欧米のドラマなどには、しばしば、このジョブ・ディスクリプションを巡る職場でのもめ事が登場します。筆者が大好きなイギリスの恐竜もののテレビシリーズにも、そういう場面が出てきます。時の裂け目から現代に闖入(ちんにゅう)してきてしまう恐竜たち。彼らを、ご無事に自分たちの時代にお戻り頂くための機関がこのドラマの主舞台です。その所長さんが、コンピューターネットワークの総括コントローラー嬢に、自分の車が交通渋滞から脱出出来る運行ルートを検索して送信してくれと言います。すると、美人コントローラーは、「カーナビ買ったら?」と言います。そして、嫌味たっぷりに、「ほかにも私のジョブ・ディスクリプションに入っていないご用命があるんですか?」と問いただすのです。
ジョブ型雇用の下では、どんなに偉い人でも、どんなに重責にある人でも、うかつに部下や従業員に用事を頼むことが出来ません。女性従業員に「ちょっとお茶入れて」などと頼んでしまうことは、もってのほかです。さすがに、こういうことは日本でもなくなりつつあると思います。あるいは思いたいところです。いずれにせよ、ジョブ型雇用に働く人々の専門性を尊重し、こき使い型の働かされ方から彼らを守る効果があることは間違いないでしょう。その一方で、労働市場や労働制度の専門家からは実際の運用上の様々な問題点が指摘されています。

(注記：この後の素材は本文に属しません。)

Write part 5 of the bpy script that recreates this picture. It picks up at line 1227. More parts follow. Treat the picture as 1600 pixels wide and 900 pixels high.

それはそれとして、筆者がこのジョブ型雇用について気になるのが、働く人々の視野狭窄をもたらさないか、という点です。このテーマについて考えている中で、最近、すっかり使われなくなった(あるいは使ってはいけなくなった?)ある言葉が頭に浮かびました。それは「専門バカ」という言葉です。自分の専門分野については超博識で巧みだが、他のことは何も知らない。他のことは何も出来ない。それが専門バカです。ジョブ・ディスクリプションにあまりにもこだわり、あまりにも忠実であり過ぎることが、自分を専門バカ状態に追い込んでいく。それが気掛かりです。一つのことしかしなくていいということは、見方を変えれば、他のことは何も出来なくなって行くということです。
こうなってしまうと、結局は、連綿と同じことをやり続ける形でこき使われることになっていきます。創意工夫を凝らす余地もありませんから、創造性は低下するでしょう。ジョブ型雇用で専門性を高めるつもりが、結局はマルチ・タスクに対応出来ないシングル・タスクの人間歯車状態に陥ることが懸念されます。
専門バカの反対が器用貧乏です。手当たり次第にマルチ・タスクをこなしているばかりで、専門性が形成されない。この場合には、便利使い的にこき使われまくる。結局のところ、専門バカ人も器用貧乏人も、こき使い圧力にさらされる恐れがあります。今後、日本の雇用慣行が何型になるにせよ、我々は専門バカ化も器用貧乏化も回避出来る知的な底力と拡がりを身に着けておくことが必要なのだと思います。